Metzner : « Ce n'est pas le cas seulement sur le desk de Kerviel, mais aussi sur d'autres dans la banque, comme nous pouvons vous le montrer : on a désactivé les limites ! »

Maître Huc-Morel montre ensuite un courriel envoyé à l'assistant trader de Kerviel, Thomas Mougard, qui comporte juste une pièce jointe : la copie d'écran correspondant à l'automate de trading de Kerviel. Là aussi, la limite portant sur le montant nominal cumulé est fixée à zéro.
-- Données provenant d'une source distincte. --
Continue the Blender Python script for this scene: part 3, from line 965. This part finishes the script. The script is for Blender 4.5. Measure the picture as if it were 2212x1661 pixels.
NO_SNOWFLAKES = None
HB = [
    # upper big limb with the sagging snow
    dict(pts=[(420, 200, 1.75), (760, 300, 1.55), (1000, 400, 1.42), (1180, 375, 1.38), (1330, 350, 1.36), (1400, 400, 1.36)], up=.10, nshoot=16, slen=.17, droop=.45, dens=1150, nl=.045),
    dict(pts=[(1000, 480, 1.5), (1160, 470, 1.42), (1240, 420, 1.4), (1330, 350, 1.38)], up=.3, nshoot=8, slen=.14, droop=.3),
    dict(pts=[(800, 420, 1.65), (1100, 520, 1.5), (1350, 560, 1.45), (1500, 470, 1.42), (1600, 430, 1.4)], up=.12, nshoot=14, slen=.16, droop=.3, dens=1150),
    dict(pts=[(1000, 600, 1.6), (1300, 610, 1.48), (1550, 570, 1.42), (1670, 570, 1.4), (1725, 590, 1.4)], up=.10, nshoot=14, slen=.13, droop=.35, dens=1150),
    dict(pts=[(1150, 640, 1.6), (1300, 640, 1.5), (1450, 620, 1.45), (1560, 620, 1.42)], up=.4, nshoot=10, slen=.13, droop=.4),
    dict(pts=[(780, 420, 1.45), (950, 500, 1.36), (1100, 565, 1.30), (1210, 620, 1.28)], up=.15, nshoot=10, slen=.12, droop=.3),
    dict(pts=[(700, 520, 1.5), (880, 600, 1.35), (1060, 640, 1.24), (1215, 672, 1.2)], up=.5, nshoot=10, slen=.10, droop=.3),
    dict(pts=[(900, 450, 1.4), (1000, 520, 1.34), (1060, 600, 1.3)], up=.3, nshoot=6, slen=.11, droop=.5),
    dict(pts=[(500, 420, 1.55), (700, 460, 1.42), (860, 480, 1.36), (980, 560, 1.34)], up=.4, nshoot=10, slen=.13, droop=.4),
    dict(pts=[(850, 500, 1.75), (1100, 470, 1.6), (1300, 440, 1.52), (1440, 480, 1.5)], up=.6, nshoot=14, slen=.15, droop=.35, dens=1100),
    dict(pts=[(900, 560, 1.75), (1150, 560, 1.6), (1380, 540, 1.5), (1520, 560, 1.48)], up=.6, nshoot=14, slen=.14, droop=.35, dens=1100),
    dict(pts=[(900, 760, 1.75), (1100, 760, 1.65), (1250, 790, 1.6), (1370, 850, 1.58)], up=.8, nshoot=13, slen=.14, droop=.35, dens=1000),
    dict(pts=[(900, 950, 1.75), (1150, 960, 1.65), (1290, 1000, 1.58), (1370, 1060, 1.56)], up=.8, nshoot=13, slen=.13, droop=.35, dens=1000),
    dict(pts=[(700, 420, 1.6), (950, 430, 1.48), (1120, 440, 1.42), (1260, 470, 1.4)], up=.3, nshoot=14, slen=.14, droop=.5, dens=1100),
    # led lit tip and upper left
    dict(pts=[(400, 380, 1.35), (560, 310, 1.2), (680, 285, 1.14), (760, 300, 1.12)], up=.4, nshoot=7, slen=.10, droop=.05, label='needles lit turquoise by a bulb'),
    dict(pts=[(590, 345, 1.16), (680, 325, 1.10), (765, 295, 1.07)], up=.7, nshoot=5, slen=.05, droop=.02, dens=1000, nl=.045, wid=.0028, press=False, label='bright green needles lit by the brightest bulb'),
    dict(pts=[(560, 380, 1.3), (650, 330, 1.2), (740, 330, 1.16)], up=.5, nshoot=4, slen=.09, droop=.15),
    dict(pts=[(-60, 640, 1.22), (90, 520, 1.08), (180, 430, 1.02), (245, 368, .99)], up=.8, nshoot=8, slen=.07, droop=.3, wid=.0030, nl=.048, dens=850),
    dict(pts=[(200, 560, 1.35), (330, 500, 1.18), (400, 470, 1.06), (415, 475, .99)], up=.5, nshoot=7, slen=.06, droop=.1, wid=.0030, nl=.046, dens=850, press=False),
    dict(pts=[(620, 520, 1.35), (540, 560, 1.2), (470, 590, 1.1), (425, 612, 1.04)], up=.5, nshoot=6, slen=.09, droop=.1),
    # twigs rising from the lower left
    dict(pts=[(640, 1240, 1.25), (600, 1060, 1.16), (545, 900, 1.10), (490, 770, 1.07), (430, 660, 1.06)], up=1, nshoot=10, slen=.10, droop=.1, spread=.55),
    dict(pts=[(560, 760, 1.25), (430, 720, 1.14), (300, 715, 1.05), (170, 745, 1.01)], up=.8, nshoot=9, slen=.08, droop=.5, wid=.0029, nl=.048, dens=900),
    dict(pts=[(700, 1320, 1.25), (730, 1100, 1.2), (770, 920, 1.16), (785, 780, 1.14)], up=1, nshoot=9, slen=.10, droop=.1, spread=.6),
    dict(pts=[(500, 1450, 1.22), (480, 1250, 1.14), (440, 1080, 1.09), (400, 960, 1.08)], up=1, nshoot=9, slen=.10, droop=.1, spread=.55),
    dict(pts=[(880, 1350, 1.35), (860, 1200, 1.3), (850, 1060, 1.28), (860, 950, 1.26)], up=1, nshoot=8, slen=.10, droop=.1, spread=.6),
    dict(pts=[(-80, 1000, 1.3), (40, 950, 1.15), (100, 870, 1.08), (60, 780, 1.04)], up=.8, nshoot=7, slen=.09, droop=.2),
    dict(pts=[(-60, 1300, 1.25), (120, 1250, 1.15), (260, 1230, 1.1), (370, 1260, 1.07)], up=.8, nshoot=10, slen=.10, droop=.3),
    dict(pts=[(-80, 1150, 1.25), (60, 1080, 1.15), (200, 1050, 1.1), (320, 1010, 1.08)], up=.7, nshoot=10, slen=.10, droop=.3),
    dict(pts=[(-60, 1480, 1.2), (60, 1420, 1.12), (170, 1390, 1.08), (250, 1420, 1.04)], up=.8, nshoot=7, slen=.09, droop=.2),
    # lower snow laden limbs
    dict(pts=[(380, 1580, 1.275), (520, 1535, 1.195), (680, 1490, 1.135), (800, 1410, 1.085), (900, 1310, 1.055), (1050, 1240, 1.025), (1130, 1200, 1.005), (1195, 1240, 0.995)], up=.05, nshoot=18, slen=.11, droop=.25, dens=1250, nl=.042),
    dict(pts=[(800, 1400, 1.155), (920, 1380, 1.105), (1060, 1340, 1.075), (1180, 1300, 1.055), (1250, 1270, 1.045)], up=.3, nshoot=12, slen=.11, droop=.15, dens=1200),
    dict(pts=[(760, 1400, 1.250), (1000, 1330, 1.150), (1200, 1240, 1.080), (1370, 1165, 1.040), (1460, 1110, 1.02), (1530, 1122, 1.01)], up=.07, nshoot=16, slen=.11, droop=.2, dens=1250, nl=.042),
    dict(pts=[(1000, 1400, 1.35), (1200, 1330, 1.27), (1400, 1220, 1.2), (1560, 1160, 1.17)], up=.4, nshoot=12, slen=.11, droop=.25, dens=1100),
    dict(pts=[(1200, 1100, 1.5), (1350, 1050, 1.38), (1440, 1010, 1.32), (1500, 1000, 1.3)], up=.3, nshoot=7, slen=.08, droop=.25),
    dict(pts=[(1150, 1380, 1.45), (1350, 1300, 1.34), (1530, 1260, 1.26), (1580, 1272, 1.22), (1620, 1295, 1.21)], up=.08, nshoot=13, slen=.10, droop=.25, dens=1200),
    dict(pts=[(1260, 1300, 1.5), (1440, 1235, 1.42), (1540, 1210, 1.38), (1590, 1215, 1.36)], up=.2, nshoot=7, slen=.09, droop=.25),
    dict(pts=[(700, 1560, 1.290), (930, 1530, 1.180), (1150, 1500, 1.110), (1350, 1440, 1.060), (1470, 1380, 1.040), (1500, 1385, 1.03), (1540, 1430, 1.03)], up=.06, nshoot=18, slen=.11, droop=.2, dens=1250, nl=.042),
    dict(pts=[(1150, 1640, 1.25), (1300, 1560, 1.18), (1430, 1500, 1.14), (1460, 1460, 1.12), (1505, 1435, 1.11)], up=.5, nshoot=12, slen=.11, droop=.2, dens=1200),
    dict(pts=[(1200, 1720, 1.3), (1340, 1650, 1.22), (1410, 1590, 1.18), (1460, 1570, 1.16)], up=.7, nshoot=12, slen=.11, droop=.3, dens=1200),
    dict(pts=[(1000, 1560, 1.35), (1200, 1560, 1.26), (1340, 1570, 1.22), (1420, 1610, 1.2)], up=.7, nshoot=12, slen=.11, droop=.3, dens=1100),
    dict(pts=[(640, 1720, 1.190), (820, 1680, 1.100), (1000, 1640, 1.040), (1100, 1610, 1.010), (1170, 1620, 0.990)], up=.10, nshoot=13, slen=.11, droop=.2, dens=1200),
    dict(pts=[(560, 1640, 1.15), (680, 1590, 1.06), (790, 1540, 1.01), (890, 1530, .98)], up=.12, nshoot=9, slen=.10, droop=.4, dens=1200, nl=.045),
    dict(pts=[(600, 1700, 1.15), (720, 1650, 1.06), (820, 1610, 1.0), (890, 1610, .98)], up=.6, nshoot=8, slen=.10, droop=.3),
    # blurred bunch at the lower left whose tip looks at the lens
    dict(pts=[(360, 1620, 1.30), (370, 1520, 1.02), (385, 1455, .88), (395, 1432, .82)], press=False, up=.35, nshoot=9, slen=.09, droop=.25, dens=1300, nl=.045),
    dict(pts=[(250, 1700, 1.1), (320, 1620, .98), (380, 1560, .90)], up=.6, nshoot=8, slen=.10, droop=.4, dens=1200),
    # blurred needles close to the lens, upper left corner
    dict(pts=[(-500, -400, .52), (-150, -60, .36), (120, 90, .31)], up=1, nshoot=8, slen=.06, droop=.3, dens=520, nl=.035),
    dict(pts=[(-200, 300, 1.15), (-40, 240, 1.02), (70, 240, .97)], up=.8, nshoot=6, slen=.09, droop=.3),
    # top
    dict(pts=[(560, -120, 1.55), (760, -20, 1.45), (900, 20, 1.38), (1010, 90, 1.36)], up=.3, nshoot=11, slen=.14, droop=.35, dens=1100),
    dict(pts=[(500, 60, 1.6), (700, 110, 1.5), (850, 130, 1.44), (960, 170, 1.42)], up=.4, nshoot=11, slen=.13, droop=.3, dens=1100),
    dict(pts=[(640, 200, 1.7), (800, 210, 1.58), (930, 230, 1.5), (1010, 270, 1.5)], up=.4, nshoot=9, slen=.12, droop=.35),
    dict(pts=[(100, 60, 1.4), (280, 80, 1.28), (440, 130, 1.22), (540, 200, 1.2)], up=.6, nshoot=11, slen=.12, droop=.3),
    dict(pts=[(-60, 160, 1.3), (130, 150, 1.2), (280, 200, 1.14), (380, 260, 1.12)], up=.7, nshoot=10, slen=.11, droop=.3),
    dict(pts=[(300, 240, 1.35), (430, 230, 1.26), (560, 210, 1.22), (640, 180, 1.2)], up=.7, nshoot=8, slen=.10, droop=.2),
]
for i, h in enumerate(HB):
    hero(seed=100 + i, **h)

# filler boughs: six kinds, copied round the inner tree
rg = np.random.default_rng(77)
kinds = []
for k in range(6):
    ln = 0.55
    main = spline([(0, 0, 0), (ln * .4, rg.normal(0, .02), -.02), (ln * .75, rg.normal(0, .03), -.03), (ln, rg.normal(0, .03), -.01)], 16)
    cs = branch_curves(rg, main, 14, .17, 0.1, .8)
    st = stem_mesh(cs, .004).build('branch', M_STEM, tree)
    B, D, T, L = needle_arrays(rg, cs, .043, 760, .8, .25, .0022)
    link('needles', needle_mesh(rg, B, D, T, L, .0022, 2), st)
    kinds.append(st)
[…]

Alors que la défense semble marquer un point, Kerviel guette le visage des juges, comme pour jauger leur réaction

Claire Dumas mène la contre-attaque : « On n'a pas « désactivé » les limites en nominal cumulé. Il n'existait pas de suivi systématique des limites nominales à la Société Générale, comme nous l'avons déclaré après la découverte de la fraude. C'est d'ailleurs un des points qui a permis la fraude, aux côtés des opérations fictives et des fausses déclarations de M. Kerviel, précise Claire Dumas. La possibilité de paramétrer cette limite, comme l'outil le permettait, était laissée au libre choix des managers. L'absence de limites en nominal est aussi une des raisons pour lesquelles nous avons été sanctionnés par la Commission bancaire à la suite de cette fraude (4 millions d'amende, ndlr). Je précise que c'était aussi le cas dans la quasi-totalité des banques, qui suivaient, comme nous, les risques en fonction des écarts entres les positions » (en delta)

Avant la fin de l'audience, Metzner annonce qu'il exhibera demain un mode d'emploi réalisé par la banque pour ses employés sur la façon de répondre aux questions de la justice sur cette affaire.

L'audience est levée pour la journée.